What you have to do:
Output the material below in its entirety, exactly as given.
>> Start Dataset excerpt
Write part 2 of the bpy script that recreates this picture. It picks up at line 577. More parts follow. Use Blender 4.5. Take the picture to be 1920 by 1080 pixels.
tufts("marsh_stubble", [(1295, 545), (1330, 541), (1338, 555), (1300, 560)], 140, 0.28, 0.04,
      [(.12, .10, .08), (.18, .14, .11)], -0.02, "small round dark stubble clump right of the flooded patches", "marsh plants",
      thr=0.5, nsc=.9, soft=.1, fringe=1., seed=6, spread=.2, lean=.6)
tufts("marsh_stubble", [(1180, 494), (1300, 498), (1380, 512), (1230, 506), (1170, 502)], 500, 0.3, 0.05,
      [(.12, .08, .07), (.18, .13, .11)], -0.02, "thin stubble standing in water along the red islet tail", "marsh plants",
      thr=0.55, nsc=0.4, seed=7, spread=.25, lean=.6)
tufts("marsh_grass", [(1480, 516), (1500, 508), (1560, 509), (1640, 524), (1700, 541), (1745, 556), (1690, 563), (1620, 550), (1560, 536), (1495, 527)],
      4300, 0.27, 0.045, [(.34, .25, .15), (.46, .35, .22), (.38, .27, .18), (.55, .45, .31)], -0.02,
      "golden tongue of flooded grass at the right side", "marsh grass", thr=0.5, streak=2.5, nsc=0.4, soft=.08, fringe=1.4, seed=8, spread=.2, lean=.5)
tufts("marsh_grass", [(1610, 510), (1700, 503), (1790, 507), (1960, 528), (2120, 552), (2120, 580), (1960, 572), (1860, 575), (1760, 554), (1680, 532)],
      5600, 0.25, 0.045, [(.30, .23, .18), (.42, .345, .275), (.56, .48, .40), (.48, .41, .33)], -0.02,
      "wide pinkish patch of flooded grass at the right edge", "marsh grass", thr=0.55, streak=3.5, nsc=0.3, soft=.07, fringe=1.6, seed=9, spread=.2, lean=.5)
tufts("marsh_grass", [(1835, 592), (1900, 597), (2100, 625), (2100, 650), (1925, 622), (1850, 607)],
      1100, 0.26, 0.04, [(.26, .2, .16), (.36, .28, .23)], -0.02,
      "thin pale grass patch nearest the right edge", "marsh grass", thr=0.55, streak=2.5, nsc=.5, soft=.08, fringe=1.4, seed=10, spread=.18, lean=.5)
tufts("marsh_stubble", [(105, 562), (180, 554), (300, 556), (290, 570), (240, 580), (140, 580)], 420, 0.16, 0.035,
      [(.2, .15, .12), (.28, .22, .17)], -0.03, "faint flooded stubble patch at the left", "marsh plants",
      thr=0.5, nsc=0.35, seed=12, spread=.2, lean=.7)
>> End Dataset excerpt
Result:
Write part 2 of the bpy script that recreates this picture. It picks up at line 577. More parts follow. Use Blender 4.5. Take the picture to be 1920 by 1080 pixels.
tufts("marsh_stubble", [(1295, 545), (1330, 541), (1338, 555), (1300, 560)], 140, 0.28, 0.04,
      [(.12, .10, .08), (.18, .14, .11)], -0.02, "small round dark stubble clump right of the flooded patches", "marsh plants",
      thr=0.5, nsc=.9, soft=.1, fringe=1., seed=6, spread=.2, lean=.6)
tufts("marsh_stubble", [(1180, 494), (1300, 498), (1380, 512), (1230, 506), (1170, 502)], 500, 0.3, 0.05,
      [(.12, .08, .07), (.18, .13, .11)], -0.02, "thin stubble standing in water along the red islet tail", "marsh plants",
      thr=0.55, nsc=0.4, seed=7, spread=.25, lean=.6)
tufts("marsh_grass", [(1480, 516), (1500, 508), (1560, 509), (1640, 524), (1700, 541), (1745, 556), (1690, 563), (1620, 550), (1560, 536), (1495, 527)],
      4300, 0.27, 0.045, [(.34, .25, .15), (.46, .35, .22), (.38, .27, .18), (.55, .45, .31)], -0.02,
      "golden tongue of flooded grass at the right side", "marsh grass", thr=0.5, streak=2.5, nsc=0.4, soft=.08, fringe=1.4, seed=8, spread=.2, lean=.5)
tufts("marsh_grass", [(1610, 510), (1700, 503), (1790, 507), (1960, 528), (2120, 552), (2120, 580), (1960, 572), (1860, 575), (1760, 554), (1680, 532)],
      5600, 0.25, 0.045, [(.30, .23, .18), (.42, .345, .275), (.56, .48, .40), (.48, .41, .33)], -0.02,
      "wide pinkish patch of flooded grass at the right edge", "marsh grass", thr=0.55, streak=3.5, nsc=0.3, soft=.07, fringe=1.6, seed=9, spread=.2, lean=.5)
tufts("marsh_grass", [(1835, 592), (1900, 597), (2100, 625), (2100, 650), (1925, 622), (1850, 607)],
      1100, 0.26, 0.04, [(.26, .2, .16), (.36, .28, .23)], -0.02,
      "thin pale grass patch nearest the right edge", "marsh grass", thr=0.55, streak=2.5, nsc=.5, soft=.08, fringe=1.4, seed=10, spread=.18, lean=.5)
tufts("marsh_stubble", [(105, 562), (180, 554), (300, 556), (290, 570), (240, 580), (140, 580)], 420, 0.16, 0.035,
      [(.2, .15, .12), (.28, .22, .17)], -0.03, "faint flooded stubble patch at the left", "marsh plants",
      thr=0.5, nsc=0.35, seed=12, spread=.2, lean=.7)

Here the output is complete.